人を採用できる企業の条件とは?

追加で人を採用するときに必ず必要なものがあります。
それは「利益」です。
スタートアップ時の最低人員を除き、一般的には追加で人を採用する前には利益が必要です。
増員さえすれば利益が出るかもという考えは勘違いの場合も多く危険です。
まずは現有勢力で利益が出る仕組みを作ってから追加で人を採用するという考え方が基本です。
ビジネスによって異なりますが、必要最小人員以外は無駄に採用しないことが肝要です。
それでも増員していくべき企業とはどのような企業でしょうか?
それは新しい価値をどんどん作り出していくことができる企業です。
現時点で利益がでていることは当然ですが、今後もそれを拡大していくことができる企業が社員を増員していくことができる企業となります。

人を採用する場合に確認すべき数値と経営指標

一人当たり人件費

こちらは以下の計算式で計算します。

人件費 ÷ 社員数

これにより、1人当たりどのくらい人件費をかけているかがわかります。
業界平均などと比較して低い場合は待遇が良くないということになります。
逆に高い場合は高待遇と判断されます。

追加で人を採用する前に、現社員に対しての待遇を確認する場合、
新たに人を採用するとすればどの程度の予算が必要かなどの判断に使われます。

労働分配率

こちらは以下の算式で計算します。

人件費 ÷ 売上総利益(粗利)

売上総利益(粗利)に対する人件費の占める割合を算出するものです。
業種によりその割合の目安は違いますが、おおむね50%前後が全業種の平均です。


粗利のうち人件費にどれだけ使われているかを示す指標なわけですが、これにより以下のことがわかります。

・会社として提供している価値が高いのか低いのか
・自社の人件費の配分(待遇)は良いのか悪いのか


労働分配率が高過ぎる場合は会社独自の価値が低いことがわかります。
人件費と粗利の差額が大きければ大きいほど会社独自の価値があると判断できます。
ただその理由がサービス残業・著しく低い待遇・単なる人手不足である場合は、人が定着せずに事業の先行きが不安定となります。

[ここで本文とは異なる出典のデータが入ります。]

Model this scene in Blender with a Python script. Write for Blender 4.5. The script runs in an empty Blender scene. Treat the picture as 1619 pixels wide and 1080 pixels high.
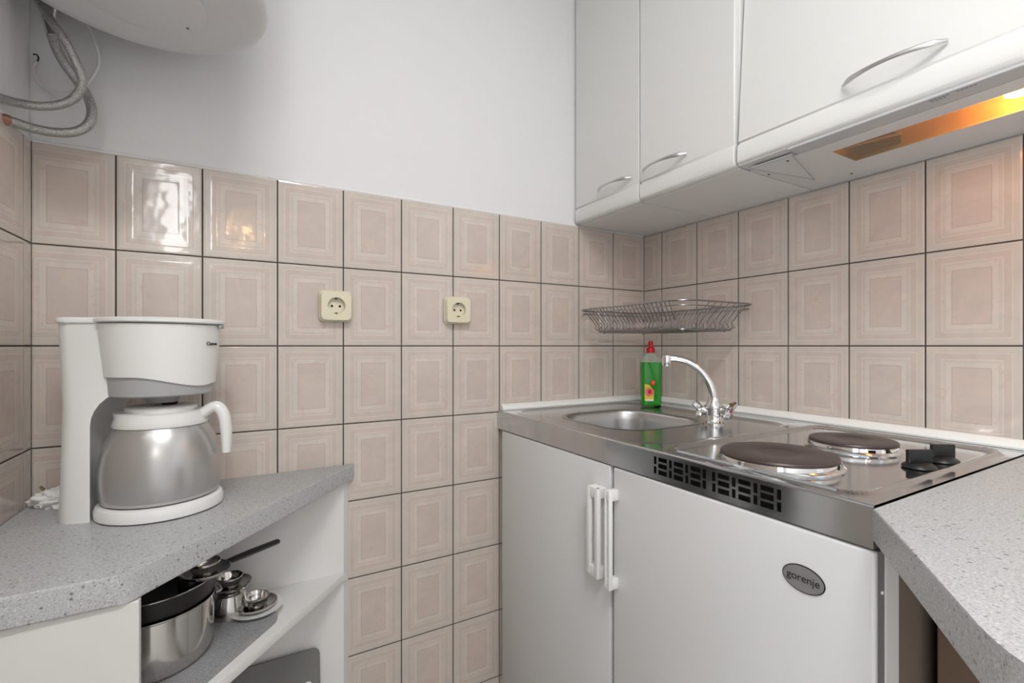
import bpy, bmesh, math, random
from math import sin, cos, pi, radians, sqrt
from mathutils import Vector, Matrix

random.seed(7)
scene = bpy.context.scene
COL = scene.collection

# ------------------------------------------------------------------ materials
def srgb(r, g, b):
    def f(c):
        c /= 255.0
        return c / 12.92 if c <= 0.04045 else ((c + 0.055) / 1.055) ** 2.4
    return (f(r), f(g), f(b), 1.0)

def mat(name, col, rough=0.5, metal=0.0, coat=0.0, spec=0.5, bump=0.0, bscale=60.0,
        var=0.0, vscale=8.0, trans=0.0, emis=None, estr=0.0, alpha=1.0):
    m = bpy.data.materials.new(name); m.use_nodes = True
    nt = m.node_tree; b = nt.nodes['Principled BSDF']
    b.inputs['Base Color'].default_value = col
    b.inputs['Roughness'].default_value = rough
    b.inputs['Metallic'].default_value = metal
    b.inputs['Coat Weight'].default_value = coat
    b.inputs['Coat Roughness'].default_value = 0.08
    b.inputs['Specular IOR Level'].default_value = spec
    b.inputs['Transmission Weight'].default_value = trans
    b.inputs['Alpha'].default_value = alpha
    if emis:
        b.inputs['Emission Color'].default_value = emis
        b.inputs['Emission Strength'].default_value = estr
    tc = nt.nodes.new('ShaderNodeTexCoord')
    if var > 0:
        n = nt.nodes.new('ShaderNodeTexNoise'); n.inputs['Scale'].default_value = vscale
        n.inputs['Detail'].default_value = 4
        nt.links.new(tc.outputs['Object'], n.inputs['Vector'])
        mx = nt.nodes.new('ShaderNodeMix'); mx.data_type = 'RGBA'
        mx.inputs[6].default_value = tuple(c * (1 - var) for c in col[:3]) + (1,)
        mx.inputs[7].default_value = tuple(min(1, c * (1 + var)) for c in col[:3]) + (1,)
        nt.links.new(n.outputs['Fac'], mx.inputs[0]); nt.links.new(mx.outputs[2], b.inputs['Base Color'])
    if bump > 0:
        n2 = nt.nodes.new('ShaderNodeTexNoise'); n2.inputs['Scale'].default_value = bscale
        n2.inputs['Detail'].default_value = 3
        nt.links.new(tc.outputs['Object'], n2.inputs['Vector'])
        bp = nt.nodes.new('ShaderNodeBump'); bp.inputs['Strength'].default_value = bump
        bp.inputs['Distance'].default_value = 0.002
        nt.links.new(n2.outputs['Fac'], bp.inputs['Height']); nt.links.new(bp.outputs['Normal'], b.inputs['Normal'])
    return m

M = {}
M['plaster'] = mat('plaster', srgb(230, 230, 231), 0.85, bump=0.12, bscale=40, var=0.015, vscale=3)
M['grout'] = mat('grout', srgb(78, 70, 65), 0.9, bump=0.2, bscale=400, var=0.1, vscale=60)
M['door'] = mat('white_foil', srgb(223, 223, 220), 0.38, coat=0.1, var=0.01, vscale=2)
M['carcass'] = mat('white_board', srgb(232, 232, 230), 0.5, var=0.01, vscale=3)
M['enamel'] = mat('white_enamel', srgb(221, 222, 222), 0.35, coat=0.15, bump=0.05, bscale=15, var=0.01, vscale=2)
M['enamel_shade'] = mat('shaded_enamel', srgb(128, 116, 105), 0.5, var=0.05, vscale=6)  # brownish tone puts the shade under the counter into the body colour
M['plastic'] = mat('white_plastic', srgb(236, 237, 235), 0.35, coat=0.1, var=0.01, vscale=5)
M['visor'] = mat('visor_grey', srgb(196, 197, 198), 0.45, var=0.01, vscale=9)
M['side_shade'] = mat('side_shade_grey', srgb(126, 124, 121), 0.5, var=0.02, vscale=9)
M['plastic_grey'] = mat('grey_plastic', srgb(172, 174, 174), 0.45, var=0.02, vscale=9)
M['trimw'] = mat('white_seal', srgb(240, 240, 237), 0.4, var=0.01, vscale=9)
M['cream'] = mat('cream_plastic', srgb(226, 219, 194), 0.4, coat=0.15, var=0.01, vscale=9)
M['black'] = mat('black_plastic', srgb(20, 21, 22), 0.38, var=0.05, vscale=30)
M['dark'] = mat('dark_void', srgb(12, 12, 12), 0.9, var=0.05, vscale=9)
M['steel'] = mat('polished_steel', (0.57, 0.59, 0.605, 1), 0.13, 1.0, var=0.03, vscale=5, bump=0.015, bscale=9)
M['steel_brushed'] = mat('brushed_steel', (0.54, 0.55, 0.555, 1), 0.30, 1.0, var=0.04, vscale=7)
M['steel_satin'] = mat('satin_steel', (0.50, 0.51, 0.52, 1), 0.22, 1.0, var=0.03, vscale=5)
M['steel_pan'] = mat('pan_steel', (0.62, 0.60, 0.58, 1), 0.14, 1.0, var=0.04, vscale=12)
M['wire'] = mat('rack_wire', (0.34, 0.33, 0.33, 1), 0.28, 1.0, var=0.1, vscale=40)
M['chrome'] = mat('chrome', (0.75, 0.75, 0.75, 1), 0.05, 1.0, var=0.02, vscale=12)
M['satin'] = mat('satin_nickel', (0.62, 0.62, 0.62, 1), 0.32, 1.0, var=0.02, vscale=12)
M['silver'] = mat('silver_paint', srgb(190, 189, 188), 0.30, 0.7, coat=0.2, var=0.02, vscale=12)
M['iron'] = mat('cast_iron', srgb(74, 62, 60), 0.38, 0.35, var=0.14, vscale=14, bump=0.05, bscale=120)
M['nonstick'] = mat('nonstick', srgb(20, 18, 18), 0.32, var=0.1, vscale=20)
M['hose'] = mat('braided_steel', (0.46, 0.455, 0.44, 1), 0.30, 0.95, bump=1.0, bscale=420, var=0.45, vscale=380)
M['copper'] = mat('copper', srgb(170, 128, 112), 0.35, 0.8, var=0.05, vscale=30)
M['tube'] = mat('clear_tube', srgb(215, 215, 214), 0.3, coat=0.2, var=0.02, vscale=20)
M['green'] = mat('green_soap', srgb(4, 140, 14), 0.12, coat=0.5, var=0.08, vscale=18)
M['red'] = mat('red_plastic', srgb(200, 12, 26), 0.3, coat=0.2, var=0.03, vscale=30)
M['yellow'] = mat('label_yellow', srgb(226, 206, 60), 0.4, var=0.05, vscale=60)
M['pink'] = mat('label_pink', srgb(232, 120, 120), 0.4, var=0.15, vscale=120)
M['orange'] = mat('label_orange', srgb(232, 120, 60), 0.4, var=0.1, vscale=120)
M['paper'] = mat('white_paper', srgb(232, 232, 230), 0.8, bump=0.2, bscale=60, var=0.02, vscale=60)
M['brass'] = mat('brown_tip', srgb(134, 112, 74), 0.45, 0.3, var=0.15, vscale=90)
M['badge'] = mat('badge_grey', srgb(146, 146, 146), 0.35, 0.3, var=0.02, vscale=50)
M['ink'] = mat('black_ink', srgb(28, 28, 28), 0.5, var=0.02, vscale=50)
M['inkg'] = mat('grey_ink', srgb(96, 96, 98), 0.5, var=0.02, vscale=50)
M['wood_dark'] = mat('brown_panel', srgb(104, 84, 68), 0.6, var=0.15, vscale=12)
M['greyboard'] = mat('grey_tray', srgb(118, 118, 116), 0.5, var=0.04, vscale=6)
M['boiler'] = mat('boiler_white', srgb(222, 223, 225), 0.35, coat=0.1, var=0.01, vscale=3)
M['lamp_box'] = mat('lamp_recess', srgb(214, 188, 144), 0.5, 0.1, var=0.1, vscale=15)

def glassy(name, col, fac, rough=0.08):
    m = bpy.data.materials.new(name); m.use_nodes = True; nt = m.node_tree
    for n in list(nt.nodes): nt.nodes.remove(n)
    o = nt.nodes.new('ShaderNodeOutputMaterial'); mx = nt.nodes.new('ShaderNodeMixShader')
    t = nt.nodes.new('ShaderNodeBsdfTransparent'); t.inputs['Color'].default_value = col
    g = nt.nodes.new('ShaderNodeBsdfPrincipled'); g.inputs['Base Color'].default_value = col
    g.inputs['Roughness'].default_value = rough
    mx.inputs[0].default_value = fac
    nt.links.new(t.outputs[0], mx.inputs[1]); nt.links.new(g.outputs[0], mx.inputs[2])
    nt.links.new(mx.outputs[0], o.inputs['Surface'])
    return m
M['lens'] = glassy('amber_lens', (0.80, 0.66, 0.48, 1), 0.25, 0.25)
M['clear'] = glassy('clear_plastic', (0.86, 0.90, 0.86, 1), 0.22, 0.1)
M['window_glass'] = glassy('window_glass', (0.97, 0.98, 1, 1), 0.08, 0.02)

def emit(name, col, s):
    m = bpy.data.materials.new(name); m.use_nodes = True; nt = m.node_tree
    b = nt.nodes['Principled BSDF']; b.inputs['Base Color'].default_value = col
    b.inputs['Emission Color'].default_value = col; b.inputs['Emission Strength'].default_value = s
    return m
M['bulb'] = emit('warm_bulb', (1.0, 0.66, 0.26, 1), 60)
M['diffuser'] = emit('lamp_diffuser', (1, 0.98, 0.95, 1), 2.0)
M['warm_shade'] = emit('warm_shade', (1.0, 0.62, 0.28, 1), 30)

def speckle(name, base, dark, light, sc, rough=0.45, amount=0.5):
    m = bpy.data.materials.new(name); m.use_nodes = True; nt = m.node_tree
    b = nt.nodes['Principled BSDF']; b.inputs['Roughness'].default_value = rough
    tc = nt.nodes.new('ShaderNodeTexCoord')
    n = nt.nodes.new('ShaderNodeTexNoise'); n.inputs['Scale'].default_value = sc; n.inputs['Detail'].default_value = 3
    n.inputs['Roughness'].default_value = 0.75
    nt.links.new(tc.outputs['Object'], n.inputs['Vector'])
    cr = nt.nodes.new('ShaderNodeValToRGB'); e = cr.color_ramp.elements
    e[0].position = 0.30; e[0].color = dark; e[1].position = 0.66; e[1].color = light
    k = e.new(0.43); k.color = base; k = e.new(0.55); k.color = base
    nt.links.new(n.outputs['Fac'], cr.inputs['Fac'])
    v = nt.nodes.new('ShaderNodeTexVoronoi'); v.inputs['Scale'].default_value = sc * 0.45
    nt.links.new(tc.outputs['Object'], v.inputs['Vector'])
    sp = nt.nodes.new('ShaderNodeSeparateColor'); nt.links.new(v.outputs['Color'], sp.inputs[0])
    c2 = nt.nodes.new('ShaderNodeValToRGB'); q = c2.color_ramp.elements
    q[0].position = 0.90; q[0].color = (0, 0, 0, 1); q[1].position = 0.93; q[1].color = (1, 1, 1, 1)
    nt.links.new(sp.outputs[0], c2.inputs['Fac'])
    c3 = nt.nodes.new('ShaderNodeValToRGB'); q = c3.color_ramp.elements
    q[0].position = 0.25; q[0].color = (1, 1, 1, 1); q[1].position = 0.42; q[1].color = (0, 0, 0, 1)
    nt.links.new(v.outputs['Distance'], c3.inputs['Fac'])
    mu = nt.nodes.new('ShaderNodeMath'); mu.operation = 'MULTIPLY'
    nt.links.new(c2.outputs[0], mu.inputs[0]); nt.links.new(c3.outputs[0], mu.inputs[1])
    mu2 = nt.nodes.new('ShaderNodeMath'); mu2.operation = 'MULTIPLY'; mu2.inputs[1].default_value = amount
    nt.links.new(mu.outputs[0], mu2.inputs[0])
    mx = nt.nodes.new('ShaderNodeMix'); mx.data_type = 'RGBA'
    nt.links.new(mu2.outputs[0], mx.inputs[0]); nt.links.new(cr.outputs[0], mx.inputs[6]); mx.inputs[7].default_value = dark
    nt.links.new(mx.outputs[2], b.inputs['Base Color'])
    return m
M['counter'] = speckle('speckled_laminate', srgb(186, 188, 189), srgb(96, 94, 92), srgb(214, 216, 217), 400, 0.42, 0.75)
M['granite'] = speckle('speckled_board', srgb(150, 151, 153), srgb(95, 95, 97), srgb(190, 191, 193), 500, 0.5, 0.6)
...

労働分配率は会社としての付加価値の大きさや現在の従業員待遇の良し悪しなどの確認ができます。
もし追加で人を採用しようとした場合に労働分配率が業界平均より高いときは、人を採用する前にもっと粗利を増やす努力をすべきということになります。
逆に待遇も良好でありながら、労働分配率が低い場合は人手不足の可能性もあります。その場合は追加で人を採用するための大きな判断材料となります。
高待遇でありながら労働分配率が低いのであれば、優良企業とうことでさらなる人員追加も可能と判断できます。

一人当たり売上高・利益

こちらも業界平均との比較により自社の状況を確認します。
それぞれ売上高・売上総利益・経常利益などを従業員数で割ります。
これにより一人当たりの生産性が判明します。
これらの数値があまり高くないのに追加で人を採用すれば、業績は悪化するのが一般的です。
まず一人当たりの各数値を業界平均以上にしてから人を採用するということを検討するのが基本的な考え方になります。
是非一度「一人当たり売上高」「一人当たり売上総利益」「一人当たり経常利益」などを算出して、業界平均と比較してみていただければと思います。

まとめ

いかがでしょうか?

追加で人を採用する場合にはこれらの各数値を確認して、

・自社の価値(売上や粗利)をさらに上げていくことができるのか
・現状業界平均などと比較して優位性があるのか


を冷静に判定していく必要があります。


まずは追加で人を採用できる数値に会社の経営を持っていき、それから追加で人を採用するのが基本です。
この基本が逆になり先行投資があまり多くなり過ぎると会社を窮地に追い込む可能性が高くなるので注意が必要です。